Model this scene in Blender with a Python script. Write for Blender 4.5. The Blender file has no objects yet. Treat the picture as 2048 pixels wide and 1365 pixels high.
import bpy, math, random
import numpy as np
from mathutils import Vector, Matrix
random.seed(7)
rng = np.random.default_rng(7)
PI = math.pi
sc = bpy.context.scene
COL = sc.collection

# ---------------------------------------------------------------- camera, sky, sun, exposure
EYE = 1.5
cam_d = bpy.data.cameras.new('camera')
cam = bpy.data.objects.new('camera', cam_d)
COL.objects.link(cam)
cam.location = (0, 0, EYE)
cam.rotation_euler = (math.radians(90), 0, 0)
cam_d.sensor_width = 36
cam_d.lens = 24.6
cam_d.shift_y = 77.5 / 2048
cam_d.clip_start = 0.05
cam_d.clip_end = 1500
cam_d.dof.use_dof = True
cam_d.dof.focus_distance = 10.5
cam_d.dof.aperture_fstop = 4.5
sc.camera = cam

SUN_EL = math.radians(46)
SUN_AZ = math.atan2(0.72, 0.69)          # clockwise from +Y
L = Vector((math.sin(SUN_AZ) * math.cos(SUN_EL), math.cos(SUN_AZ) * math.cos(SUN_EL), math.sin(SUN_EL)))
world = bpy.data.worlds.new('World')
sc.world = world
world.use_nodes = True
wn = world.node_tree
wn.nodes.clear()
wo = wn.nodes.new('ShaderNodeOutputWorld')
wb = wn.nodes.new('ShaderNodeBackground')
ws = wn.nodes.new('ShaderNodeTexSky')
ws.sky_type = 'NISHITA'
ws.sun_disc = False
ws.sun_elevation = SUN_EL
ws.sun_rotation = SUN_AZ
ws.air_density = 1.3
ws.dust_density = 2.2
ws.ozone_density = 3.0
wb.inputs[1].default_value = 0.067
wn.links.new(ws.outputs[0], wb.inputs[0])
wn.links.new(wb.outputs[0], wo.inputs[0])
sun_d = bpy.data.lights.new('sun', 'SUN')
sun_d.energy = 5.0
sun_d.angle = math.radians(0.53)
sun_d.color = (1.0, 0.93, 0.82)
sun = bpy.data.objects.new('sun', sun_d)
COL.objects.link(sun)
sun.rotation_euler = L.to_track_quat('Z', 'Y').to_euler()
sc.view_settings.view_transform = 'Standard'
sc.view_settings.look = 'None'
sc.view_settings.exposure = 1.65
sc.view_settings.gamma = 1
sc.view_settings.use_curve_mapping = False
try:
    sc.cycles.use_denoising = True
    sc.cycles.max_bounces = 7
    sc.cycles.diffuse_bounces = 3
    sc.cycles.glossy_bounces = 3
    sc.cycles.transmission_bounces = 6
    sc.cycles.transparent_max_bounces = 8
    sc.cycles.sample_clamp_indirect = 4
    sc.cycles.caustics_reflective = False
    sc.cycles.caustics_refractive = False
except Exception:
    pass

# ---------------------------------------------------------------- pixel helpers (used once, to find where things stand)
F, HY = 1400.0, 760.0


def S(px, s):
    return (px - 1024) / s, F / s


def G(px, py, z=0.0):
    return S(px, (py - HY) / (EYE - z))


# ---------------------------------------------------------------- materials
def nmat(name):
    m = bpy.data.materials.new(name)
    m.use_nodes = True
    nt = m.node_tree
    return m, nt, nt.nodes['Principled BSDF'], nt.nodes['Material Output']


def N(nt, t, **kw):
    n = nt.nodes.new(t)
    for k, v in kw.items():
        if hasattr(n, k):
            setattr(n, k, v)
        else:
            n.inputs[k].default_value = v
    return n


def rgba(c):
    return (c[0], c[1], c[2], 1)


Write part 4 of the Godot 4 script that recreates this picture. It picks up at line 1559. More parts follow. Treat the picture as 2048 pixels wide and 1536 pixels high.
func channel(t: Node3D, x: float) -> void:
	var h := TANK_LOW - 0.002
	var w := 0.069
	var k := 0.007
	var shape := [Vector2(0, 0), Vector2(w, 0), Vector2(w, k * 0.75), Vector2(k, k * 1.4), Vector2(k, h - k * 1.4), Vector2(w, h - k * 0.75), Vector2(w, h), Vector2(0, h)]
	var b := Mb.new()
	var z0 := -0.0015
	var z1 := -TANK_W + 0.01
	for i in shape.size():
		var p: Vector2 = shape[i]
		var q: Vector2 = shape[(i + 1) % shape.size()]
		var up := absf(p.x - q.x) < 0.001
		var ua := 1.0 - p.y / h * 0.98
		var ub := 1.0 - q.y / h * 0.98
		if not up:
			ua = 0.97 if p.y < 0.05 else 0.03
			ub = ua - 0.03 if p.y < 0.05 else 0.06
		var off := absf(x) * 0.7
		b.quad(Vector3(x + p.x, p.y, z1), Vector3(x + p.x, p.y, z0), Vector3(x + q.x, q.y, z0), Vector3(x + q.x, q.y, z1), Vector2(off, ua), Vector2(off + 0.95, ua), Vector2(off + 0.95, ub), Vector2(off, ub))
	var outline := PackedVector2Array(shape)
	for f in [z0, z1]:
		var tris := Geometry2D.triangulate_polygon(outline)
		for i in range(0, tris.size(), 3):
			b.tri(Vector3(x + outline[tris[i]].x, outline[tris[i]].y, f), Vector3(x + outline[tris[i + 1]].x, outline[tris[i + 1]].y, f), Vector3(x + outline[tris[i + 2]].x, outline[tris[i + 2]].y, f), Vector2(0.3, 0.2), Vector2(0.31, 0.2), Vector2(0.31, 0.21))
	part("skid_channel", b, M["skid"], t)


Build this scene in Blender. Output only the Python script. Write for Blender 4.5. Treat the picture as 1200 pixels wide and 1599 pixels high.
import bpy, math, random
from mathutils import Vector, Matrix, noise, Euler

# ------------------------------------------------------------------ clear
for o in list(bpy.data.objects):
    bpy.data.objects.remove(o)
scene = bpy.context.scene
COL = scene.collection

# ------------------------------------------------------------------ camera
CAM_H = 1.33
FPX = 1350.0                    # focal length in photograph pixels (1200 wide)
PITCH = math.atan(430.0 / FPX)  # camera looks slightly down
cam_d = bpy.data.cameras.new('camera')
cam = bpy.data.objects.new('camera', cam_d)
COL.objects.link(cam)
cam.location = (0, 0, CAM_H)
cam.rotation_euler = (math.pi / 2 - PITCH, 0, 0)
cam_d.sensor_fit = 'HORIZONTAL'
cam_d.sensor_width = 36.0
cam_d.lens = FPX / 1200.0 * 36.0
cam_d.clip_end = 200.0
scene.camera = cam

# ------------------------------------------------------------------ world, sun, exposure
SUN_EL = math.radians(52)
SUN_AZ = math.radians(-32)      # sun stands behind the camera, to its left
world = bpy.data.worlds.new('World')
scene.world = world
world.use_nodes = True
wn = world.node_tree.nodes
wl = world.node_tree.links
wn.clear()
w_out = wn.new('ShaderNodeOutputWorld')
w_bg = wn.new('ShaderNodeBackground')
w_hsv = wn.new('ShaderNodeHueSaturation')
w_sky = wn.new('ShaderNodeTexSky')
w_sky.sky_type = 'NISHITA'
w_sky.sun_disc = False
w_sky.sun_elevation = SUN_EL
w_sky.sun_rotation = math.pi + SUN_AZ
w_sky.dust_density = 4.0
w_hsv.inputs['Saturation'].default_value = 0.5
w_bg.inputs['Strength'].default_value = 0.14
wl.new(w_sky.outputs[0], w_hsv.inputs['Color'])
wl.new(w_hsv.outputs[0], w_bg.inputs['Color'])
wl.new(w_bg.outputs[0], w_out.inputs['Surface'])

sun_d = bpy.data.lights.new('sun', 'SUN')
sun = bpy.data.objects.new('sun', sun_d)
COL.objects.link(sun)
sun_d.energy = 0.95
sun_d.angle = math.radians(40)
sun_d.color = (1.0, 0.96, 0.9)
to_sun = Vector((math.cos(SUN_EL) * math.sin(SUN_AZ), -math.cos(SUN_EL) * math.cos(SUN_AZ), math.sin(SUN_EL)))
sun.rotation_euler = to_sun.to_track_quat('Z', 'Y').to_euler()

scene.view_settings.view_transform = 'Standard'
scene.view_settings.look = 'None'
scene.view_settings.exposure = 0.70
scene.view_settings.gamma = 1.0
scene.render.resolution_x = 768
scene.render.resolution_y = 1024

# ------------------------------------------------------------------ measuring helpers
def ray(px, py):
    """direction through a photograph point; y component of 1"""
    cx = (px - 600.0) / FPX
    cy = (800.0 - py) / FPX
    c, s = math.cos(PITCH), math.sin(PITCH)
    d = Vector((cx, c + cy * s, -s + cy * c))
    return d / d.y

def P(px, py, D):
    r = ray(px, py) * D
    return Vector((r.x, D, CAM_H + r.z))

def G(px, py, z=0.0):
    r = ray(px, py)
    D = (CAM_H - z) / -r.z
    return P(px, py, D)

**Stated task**
Write out the records exactly, starting at the first line and stopping after the line that contains "COL = sc.collection".

**Complete answer**
Model this scene in Blender with a Python script. Write for Blender 4.5. The Blender file has no objects yet. Treat the picture as 2048 pixels wide and 1365 pixels high.
import bpy, math, random
import numpy as np
from mathutils import Vector, Matrix
random.seed(7)
rng = np.random.default_rng(7)
PI = math.pi
sc = bpy.context.scene
COL = sc.collection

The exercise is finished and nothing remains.